Mathieu Guidère : Cela fait un an maintenant qu’est apparu au grand jour l’Etat islamique (EI). Et l’on ne peut que constater qu’il a lancé les "festivités" de cet anniversaire, malgré les bombardements qu’il subit. Tout cela accompagne le début du ramadan la semaine dernière. L’EI a appelé la quasi-totalité de ses sympathisants à fêter cette première année par tous les moyens et partout dans le monde. Selon moi, les attentats perpétrés à Saint-Quentin-Fallavier (Isère), à Sousse et à Koweït City s’inscrivent dans cette macabre célébration. C’est un terrible pied de nez adressé à la communauté internationale. Et ce n’est que le début. 

Pourquoi cela ? 

Souvenons-nous : l'EI a commencé son offensive au début du ramadan 2014. Il a déclaré le califat le 30 juin 2014. Je pense donc que cela risque de culminer dans les semaines à venir. En outre, le mois de ramadan est considéré comme propice au jihad. Je crains donc que nous soyons face au lancement d’une campagne d’attentats. 

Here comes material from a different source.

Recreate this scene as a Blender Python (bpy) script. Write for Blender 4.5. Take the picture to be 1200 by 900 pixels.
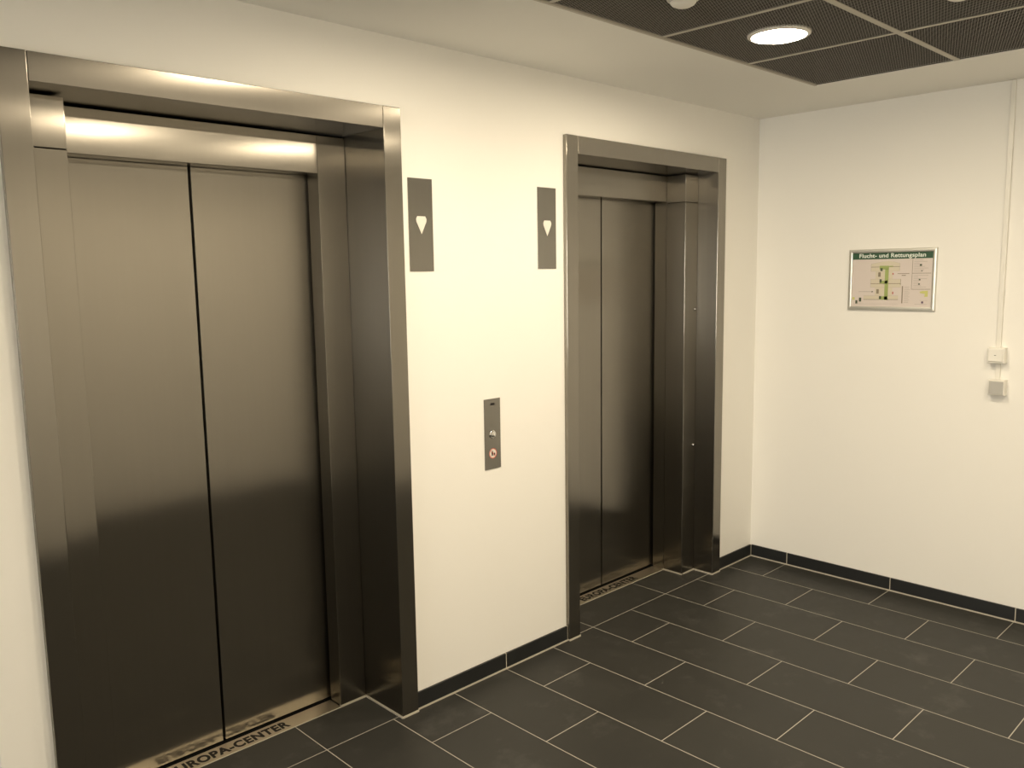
import bpy, bmesh, math, random
from mathutils import Vector, Matrix
C = bpy.context.scene
col = C.collection
random.seed(7)
for o in list(bpy.data.objects): bpy.data.objects.remove(o)

# ------------------------------------------------------------------ camera, world, exposure
cam_d = bpy.data.cameras.new('camera'); cam = bpy.data.objects.new('camera', cam_d); col.objects.link(cam)
YAW, PITCH, ROLL, FPX = 0.7708, -0.1294, -0.0150, 988.74
f = Vector((math.sin(YAW)*math.cos(PITCH), math.cos(YAW)*math.cos(PITCH), math.sin(PITCH)))
r0 = Vector((math.cos(YAW), -math.sin(YAW), 0)); u0 = r0.cross(f)
rr = math.cos(ROLL)*r0 + math.sin(ROLL)*u0; uu = -math.sin(ROLL)*r0 + math.cos(ROLL)*u0
M = Matrix((rr, uu, -f)).transposed().to_4x4(); M.translation = (-4.4843, -2.5576, 1.7178)
cam.matrix_world = M
cam_d.sensor_width = 36; cam_d.lens = 36*FPX/1200; cam_d.clip_start = 0.02
C.camera = cam
w = bpy.data.worlds.new('world'); C.world = w; w.use_nodes = True
w.node_tree.nodes['Background'].inputs[0].default_value = (0.85, 0.92, 1, 1)
w.node_tree.nodes['Background'].inputs[1].default_value = 0.05
C.view_settings.view_transform = 'Standard'; C.view_settings.look = 'None'
C.view_settings.gamma = 1; C.view_settings.use_curve_mapping = False
C.view_settings.exposure = 0.20
LAMP_COLOR = (1.0, 0.85, 0.625, 1); LAMP_POWER = 185.0
DAYLIGHT = (1.0, 0.95, 0.85, 1); DAY_POWER = 16.0

# ------------------------------------------------------------------ materials
def mat(name, color, rough=0.5, metal=0.0, spec=0.5):
    m = bpy.data.materials.new(name); m.use_nodes = True
    b = m.node_tree.nodes['Principled BSDF']
    b.inputs['Base Color'].default_value = (*color, 1); b.inputs['Roughness'].default_value = rough
    b.inputs['Metallic'].default_value = metal; b.inputs['Specular IOR Level'].default_value = spec
    return m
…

En Tunisie spécifiquement, y a-t-il une continuité entre l’attentat du musée du Bardo en mars et la tuerie de Sousse ? 

Absolument. A Sousse, l’action a été conduite par un groupe qui a fait allégeance à l'EI. Et il a clairement décidé de détruire le tourisme tunisien. Il l’a lui-même affirmé en déclarant : vous accueillez trop d’étrangers, la Tunisie n’est pas une terre pour héberger des étrangers, qui de surcroît bombardent nos frères en Syrie et en Irak. D’où la décision qui a été prise de s’attaquer systématiquement aux infrastructures du tourisme tunisien et donc, dans un premier temps, au musée du Bardo. Ce groupe s’intitule "les soldats du califat en Tunisie". 

Comment prévenir la vague d’attentats dont vous parlez ? 

Par une prévention active, concrète. En Tunisie, par exemple, il faut installer des caméras de vidéosurveillance, pratiquer des contrôles d’accès aux lieux publics. En France, il faut sécuriser les lieux par ce même genre de dispositifs. En revanche, je suis très réticent sur la présence de soldats en faction devant les lieux sensibles. Ils peuvent à leur tour devenir des cibles. 

Les pouvoirs publics sont-ils conscients des risques qui, selon vous, nous guettent ? 

Je ne le crois pas. Le fait de bombarder l’EI et de le dire publiquement peut pousser des individus à commettre des attentats en France. Mais surtout, on n’est pas assez conscients de la portée symbolique des dates et des lieux. Désormais, l'EI se considère comme un Etat, gère les territoires comme tel, avec un gouvernement, une administration et un agenda. Nous sommes bel et bien face à un Etat terroriste.